MATERIAL PROVIDED ::
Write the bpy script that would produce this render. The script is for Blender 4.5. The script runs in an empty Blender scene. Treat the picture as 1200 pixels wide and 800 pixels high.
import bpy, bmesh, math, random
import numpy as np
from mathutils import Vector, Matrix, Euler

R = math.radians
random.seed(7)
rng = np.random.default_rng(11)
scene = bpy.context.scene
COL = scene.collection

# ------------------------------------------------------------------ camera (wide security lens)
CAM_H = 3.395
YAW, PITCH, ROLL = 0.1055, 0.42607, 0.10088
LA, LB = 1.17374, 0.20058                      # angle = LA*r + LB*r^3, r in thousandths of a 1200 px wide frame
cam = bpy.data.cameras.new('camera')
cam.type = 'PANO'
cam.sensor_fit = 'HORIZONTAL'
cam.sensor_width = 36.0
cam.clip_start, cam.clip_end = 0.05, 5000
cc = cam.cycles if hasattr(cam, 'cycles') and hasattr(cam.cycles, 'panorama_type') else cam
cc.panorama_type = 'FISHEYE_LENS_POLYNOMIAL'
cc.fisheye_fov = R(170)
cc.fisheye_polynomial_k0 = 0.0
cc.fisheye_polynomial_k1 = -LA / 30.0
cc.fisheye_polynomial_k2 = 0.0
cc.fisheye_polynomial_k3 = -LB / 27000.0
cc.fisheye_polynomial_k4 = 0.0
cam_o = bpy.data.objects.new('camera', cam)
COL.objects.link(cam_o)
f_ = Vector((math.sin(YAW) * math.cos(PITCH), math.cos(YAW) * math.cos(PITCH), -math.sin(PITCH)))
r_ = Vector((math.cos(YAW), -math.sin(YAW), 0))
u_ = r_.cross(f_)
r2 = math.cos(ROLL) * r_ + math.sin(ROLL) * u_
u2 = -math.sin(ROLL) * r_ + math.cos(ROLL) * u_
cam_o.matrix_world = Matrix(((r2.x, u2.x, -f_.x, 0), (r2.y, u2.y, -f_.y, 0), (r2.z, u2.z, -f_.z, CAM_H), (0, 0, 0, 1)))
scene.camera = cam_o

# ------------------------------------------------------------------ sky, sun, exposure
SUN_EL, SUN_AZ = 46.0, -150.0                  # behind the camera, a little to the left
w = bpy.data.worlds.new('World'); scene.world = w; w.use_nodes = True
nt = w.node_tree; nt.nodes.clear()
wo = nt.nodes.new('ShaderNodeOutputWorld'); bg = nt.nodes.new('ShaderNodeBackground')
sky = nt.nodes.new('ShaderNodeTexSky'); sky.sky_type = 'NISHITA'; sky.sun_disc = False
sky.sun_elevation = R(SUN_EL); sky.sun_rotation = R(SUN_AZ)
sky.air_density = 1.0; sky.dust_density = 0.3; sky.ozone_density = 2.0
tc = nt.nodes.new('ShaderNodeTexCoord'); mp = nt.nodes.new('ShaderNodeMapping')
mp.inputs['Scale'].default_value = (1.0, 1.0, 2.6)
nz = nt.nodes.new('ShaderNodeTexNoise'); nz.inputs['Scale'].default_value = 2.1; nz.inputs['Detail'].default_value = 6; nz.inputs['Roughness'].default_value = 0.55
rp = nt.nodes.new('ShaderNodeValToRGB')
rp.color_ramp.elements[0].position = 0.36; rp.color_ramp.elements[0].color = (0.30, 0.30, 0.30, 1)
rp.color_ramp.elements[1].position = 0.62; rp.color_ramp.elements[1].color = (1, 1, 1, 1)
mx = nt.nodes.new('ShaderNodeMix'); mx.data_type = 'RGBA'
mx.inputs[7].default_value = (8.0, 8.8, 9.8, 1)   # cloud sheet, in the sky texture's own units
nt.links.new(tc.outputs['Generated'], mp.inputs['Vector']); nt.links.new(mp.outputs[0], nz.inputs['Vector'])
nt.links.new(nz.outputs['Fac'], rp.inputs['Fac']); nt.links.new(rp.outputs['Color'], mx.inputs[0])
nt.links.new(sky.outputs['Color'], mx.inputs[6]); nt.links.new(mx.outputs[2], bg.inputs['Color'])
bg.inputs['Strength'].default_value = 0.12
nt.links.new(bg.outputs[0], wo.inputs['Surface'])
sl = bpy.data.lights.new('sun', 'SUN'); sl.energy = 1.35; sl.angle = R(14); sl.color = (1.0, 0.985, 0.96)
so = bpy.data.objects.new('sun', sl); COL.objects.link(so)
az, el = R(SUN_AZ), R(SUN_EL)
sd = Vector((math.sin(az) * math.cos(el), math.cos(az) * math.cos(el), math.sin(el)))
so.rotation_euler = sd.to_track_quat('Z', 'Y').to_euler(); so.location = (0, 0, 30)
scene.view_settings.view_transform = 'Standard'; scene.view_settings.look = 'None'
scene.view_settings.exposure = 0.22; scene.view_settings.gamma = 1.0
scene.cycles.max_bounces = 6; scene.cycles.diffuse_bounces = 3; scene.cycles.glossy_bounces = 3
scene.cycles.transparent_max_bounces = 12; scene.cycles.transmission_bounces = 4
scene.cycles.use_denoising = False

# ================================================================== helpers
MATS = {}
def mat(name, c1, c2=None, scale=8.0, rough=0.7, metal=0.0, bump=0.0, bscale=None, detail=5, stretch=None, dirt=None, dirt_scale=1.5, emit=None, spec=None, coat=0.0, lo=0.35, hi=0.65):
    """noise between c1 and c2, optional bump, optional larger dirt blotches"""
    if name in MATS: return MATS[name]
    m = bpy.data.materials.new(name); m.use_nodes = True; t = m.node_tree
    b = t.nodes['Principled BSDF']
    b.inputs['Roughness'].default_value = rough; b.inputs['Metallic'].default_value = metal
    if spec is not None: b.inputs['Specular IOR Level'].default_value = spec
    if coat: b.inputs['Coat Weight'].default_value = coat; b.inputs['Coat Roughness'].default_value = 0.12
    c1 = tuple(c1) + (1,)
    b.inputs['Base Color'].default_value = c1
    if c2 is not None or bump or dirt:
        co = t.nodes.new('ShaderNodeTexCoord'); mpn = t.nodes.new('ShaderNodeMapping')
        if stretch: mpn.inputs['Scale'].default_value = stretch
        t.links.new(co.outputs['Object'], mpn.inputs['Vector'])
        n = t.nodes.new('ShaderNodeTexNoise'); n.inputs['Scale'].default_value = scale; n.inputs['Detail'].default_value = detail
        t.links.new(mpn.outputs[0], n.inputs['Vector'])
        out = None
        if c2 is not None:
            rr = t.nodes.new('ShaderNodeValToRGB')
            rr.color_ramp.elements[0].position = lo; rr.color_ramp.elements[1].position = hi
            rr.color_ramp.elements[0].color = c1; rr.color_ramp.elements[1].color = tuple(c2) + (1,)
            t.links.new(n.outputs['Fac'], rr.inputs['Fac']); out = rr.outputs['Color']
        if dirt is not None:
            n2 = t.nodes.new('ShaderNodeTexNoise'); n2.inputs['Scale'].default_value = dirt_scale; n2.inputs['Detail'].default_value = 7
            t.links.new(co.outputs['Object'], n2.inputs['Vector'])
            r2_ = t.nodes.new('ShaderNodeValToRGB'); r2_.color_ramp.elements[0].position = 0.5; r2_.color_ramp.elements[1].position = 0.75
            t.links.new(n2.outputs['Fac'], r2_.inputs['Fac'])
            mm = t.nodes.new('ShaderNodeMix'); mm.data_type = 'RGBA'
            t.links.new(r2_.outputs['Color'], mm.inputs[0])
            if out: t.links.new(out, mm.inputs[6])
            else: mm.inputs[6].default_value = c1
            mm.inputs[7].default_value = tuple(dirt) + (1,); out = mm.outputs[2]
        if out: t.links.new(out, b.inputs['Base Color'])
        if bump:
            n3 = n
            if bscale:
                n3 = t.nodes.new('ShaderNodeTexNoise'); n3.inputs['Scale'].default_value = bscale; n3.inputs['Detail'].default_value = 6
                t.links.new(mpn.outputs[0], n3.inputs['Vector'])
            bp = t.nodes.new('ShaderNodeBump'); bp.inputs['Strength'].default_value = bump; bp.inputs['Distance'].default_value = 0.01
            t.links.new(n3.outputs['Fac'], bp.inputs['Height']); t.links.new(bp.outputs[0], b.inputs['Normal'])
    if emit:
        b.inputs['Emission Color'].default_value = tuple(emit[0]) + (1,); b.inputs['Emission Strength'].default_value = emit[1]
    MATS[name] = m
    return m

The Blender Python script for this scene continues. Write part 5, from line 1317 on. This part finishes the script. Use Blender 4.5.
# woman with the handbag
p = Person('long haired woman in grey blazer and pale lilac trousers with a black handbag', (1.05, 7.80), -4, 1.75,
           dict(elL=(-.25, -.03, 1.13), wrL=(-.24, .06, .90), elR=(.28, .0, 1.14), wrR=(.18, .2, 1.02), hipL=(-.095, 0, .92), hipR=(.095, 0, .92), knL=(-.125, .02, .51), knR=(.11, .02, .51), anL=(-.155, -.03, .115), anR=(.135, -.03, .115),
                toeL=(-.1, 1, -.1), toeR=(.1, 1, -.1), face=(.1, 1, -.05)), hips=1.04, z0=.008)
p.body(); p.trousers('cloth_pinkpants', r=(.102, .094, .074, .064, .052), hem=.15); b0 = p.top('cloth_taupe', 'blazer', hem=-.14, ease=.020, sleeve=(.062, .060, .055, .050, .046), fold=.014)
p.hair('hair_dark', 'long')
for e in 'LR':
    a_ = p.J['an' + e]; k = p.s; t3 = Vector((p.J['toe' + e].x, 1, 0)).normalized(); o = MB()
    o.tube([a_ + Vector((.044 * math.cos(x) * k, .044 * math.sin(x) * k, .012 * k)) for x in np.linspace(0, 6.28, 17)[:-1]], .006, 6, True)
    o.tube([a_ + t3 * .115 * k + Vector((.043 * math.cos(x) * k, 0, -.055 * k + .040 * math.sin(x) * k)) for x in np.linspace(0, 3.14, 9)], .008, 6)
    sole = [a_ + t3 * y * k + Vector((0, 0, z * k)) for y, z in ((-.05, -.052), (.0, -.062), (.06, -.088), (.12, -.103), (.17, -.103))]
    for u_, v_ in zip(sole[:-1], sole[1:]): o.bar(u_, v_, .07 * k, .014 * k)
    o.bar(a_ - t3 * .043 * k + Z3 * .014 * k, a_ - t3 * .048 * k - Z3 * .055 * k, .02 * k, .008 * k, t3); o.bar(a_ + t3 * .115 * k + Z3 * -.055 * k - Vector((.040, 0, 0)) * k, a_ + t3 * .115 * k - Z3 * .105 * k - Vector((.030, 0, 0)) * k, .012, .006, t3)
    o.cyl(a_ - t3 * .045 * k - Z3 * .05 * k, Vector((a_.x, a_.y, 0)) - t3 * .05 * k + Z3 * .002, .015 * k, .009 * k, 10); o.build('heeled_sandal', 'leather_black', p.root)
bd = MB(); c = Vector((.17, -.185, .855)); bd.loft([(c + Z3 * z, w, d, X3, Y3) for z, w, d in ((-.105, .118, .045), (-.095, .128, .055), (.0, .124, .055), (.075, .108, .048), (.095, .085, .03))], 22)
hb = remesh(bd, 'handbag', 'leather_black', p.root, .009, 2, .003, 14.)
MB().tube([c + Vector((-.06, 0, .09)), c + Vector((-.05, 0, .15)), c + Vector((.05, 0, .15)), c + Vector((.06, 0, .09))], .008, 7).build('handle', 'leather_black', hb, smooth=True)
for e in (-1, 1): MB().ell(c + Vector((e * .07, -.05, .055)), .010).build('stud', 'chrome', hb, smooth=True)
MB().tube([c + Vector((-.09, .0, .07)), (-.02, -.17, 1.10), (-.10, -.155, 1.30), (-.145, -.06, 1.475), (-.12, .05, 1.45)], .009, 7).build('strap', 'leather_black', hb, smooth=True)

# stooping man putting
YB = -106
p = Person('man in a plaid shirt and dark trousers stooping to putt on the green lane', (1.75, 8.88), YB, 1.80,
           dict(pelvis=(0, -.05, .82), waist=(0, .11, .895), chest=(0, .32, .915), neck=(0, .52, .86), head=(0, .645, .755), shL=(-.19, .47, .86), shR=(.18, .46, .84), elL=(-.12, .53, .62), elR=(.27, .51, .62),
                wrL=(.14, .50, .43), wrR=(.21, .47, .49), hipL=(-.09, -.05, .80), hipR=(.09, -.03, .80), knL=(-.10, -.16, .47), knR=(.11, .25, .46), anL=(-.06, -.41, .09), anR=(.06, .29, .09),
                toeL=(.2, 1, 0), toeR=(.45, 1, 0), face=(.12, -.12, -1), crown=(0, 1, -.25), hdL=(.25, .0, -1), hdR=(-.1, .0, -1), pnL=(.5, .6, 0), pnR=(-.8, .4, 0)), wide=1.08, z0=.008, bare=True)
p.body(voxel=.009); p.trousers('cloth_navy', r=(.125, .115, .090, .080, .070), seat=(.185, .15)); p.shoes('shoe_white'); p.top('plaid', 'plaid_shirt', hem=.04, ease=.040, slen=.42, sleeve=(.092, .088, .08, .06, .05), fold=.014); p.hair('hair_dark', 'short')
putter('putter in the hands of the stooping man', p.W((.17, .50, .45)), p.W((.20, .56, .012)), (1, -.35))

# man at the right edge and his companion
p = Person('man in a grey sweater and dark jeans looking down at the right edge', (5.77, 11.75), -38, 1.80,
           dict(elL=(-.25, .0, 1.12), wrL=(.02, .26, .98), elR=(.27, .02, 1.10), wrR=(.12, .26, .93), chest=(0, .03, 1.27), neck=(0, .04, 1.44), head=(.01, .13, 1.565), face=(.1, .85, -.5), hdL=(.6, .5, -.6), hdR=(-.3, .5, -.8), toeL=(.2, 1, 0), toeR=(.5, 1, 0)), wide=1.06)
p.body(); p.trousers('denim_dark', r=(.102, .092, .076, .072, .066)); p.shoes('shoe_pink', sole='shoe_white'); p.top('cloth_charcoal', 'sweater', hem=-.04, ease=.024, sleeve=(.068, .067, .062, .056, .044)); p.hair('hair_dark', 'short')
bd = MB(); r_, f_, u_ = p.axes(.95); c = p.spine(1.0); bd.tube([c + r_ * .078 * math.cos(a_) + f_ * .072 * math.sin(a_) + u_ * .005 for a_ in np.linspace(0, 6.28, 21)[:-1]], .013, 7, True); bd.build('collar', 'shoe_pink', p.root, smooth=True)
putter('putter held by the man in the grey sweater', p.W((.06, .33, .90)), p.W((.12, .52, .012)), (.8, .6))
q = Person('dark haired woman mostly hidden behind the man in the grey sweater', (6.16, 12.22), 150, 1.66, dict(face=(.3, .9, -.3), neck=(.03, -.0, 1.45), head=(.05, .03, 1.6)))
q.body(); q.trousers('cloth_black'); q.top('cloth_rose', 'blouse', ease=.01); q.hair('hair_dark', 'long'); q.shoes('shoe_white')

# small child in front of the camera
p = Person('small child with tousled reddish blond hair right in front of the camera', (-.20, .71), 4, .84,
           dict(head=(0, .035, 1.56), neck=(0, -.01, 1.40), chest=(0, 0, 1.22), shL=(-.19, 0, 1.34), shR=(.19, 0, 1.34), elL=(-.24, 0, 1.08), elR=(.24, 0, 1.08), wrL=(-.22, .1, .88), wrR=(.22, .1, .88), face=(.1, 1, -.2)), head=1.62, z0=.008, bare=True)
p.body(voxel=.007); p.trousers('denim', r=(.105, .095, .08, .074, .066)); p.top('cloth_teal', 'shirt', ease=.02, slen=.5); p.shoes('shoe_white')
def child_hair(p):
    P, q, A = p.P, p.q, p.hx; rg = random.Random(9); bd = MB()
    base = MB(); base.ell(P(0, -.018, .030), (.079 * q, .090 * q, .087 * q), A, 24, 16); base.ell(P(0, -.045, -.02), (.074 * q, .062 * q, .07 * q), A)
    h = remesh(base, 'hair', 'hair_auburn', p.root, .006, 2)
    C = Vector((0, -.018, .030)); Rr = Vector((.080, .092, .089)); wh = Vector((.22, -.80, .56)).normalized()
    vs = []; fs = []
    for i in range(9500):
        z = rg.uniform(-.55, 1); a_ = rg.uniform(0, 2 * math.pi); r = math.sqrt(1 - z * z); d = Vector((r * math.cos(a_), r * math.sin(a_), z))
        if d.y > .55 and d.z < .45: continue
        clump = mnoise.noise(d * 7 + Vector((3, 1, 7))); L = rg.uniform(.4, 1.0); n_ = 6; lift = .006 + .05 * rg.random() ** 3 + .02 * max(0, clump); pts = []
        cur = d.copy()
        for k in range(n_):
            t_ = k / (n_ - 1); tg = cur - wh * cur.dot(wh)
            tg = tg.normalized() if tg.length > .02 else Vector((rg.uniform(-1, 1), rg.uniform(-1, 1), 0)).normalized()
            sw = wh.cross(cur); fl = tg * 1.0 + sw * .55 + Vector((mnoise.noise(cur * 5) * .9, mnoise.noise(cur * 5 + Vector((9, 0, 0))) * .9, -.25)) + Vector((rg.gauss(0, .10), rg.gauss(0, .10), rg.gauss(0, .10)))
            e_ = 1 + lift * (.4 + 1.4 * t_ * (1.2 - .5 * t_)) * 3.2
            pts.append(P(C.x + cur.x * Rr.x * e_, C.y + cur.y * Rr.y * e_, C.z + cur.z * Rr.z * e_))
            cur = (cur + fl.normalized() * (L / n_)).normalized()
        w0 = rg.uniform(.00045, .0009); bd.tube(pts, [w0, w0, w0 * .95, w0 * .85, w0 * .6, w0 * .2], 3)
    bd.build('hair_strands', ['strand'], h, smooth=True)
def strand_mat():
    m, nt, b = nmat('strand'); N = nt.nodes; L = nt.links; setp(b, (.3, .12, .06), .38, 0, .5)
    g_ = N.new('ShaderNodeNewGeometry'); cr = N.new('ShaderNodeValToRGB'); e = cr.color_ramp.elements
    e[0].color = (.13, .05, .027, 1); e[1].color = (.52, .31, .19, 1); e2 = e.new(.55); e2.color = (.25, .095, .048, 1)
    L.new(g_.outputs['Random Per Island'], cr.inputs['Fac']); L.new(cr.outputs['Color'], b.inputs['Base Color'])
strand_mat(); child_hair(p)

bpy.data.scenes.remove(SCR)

WHAT YOU NEED TO DO ::
Write out, exactly and with nothing else, the lines of the listing above from its first line through the line with "COL = scene.collection".

SOLUTION ::
Write the bpy script that would produce this render. The script is for Blender 4.5. The script runs in an empty Blender scene. Treat the picture as 1200 pixels wide and 800 pixels high.
import bpy, bmesh, math, random
import numpy as np
from mathutils import Vector, Matrix, Euler

R = math.radians
random.seed(7)
rng = np.random.default_rng(11)
scene = bpy.context.scene
COL = scene.collection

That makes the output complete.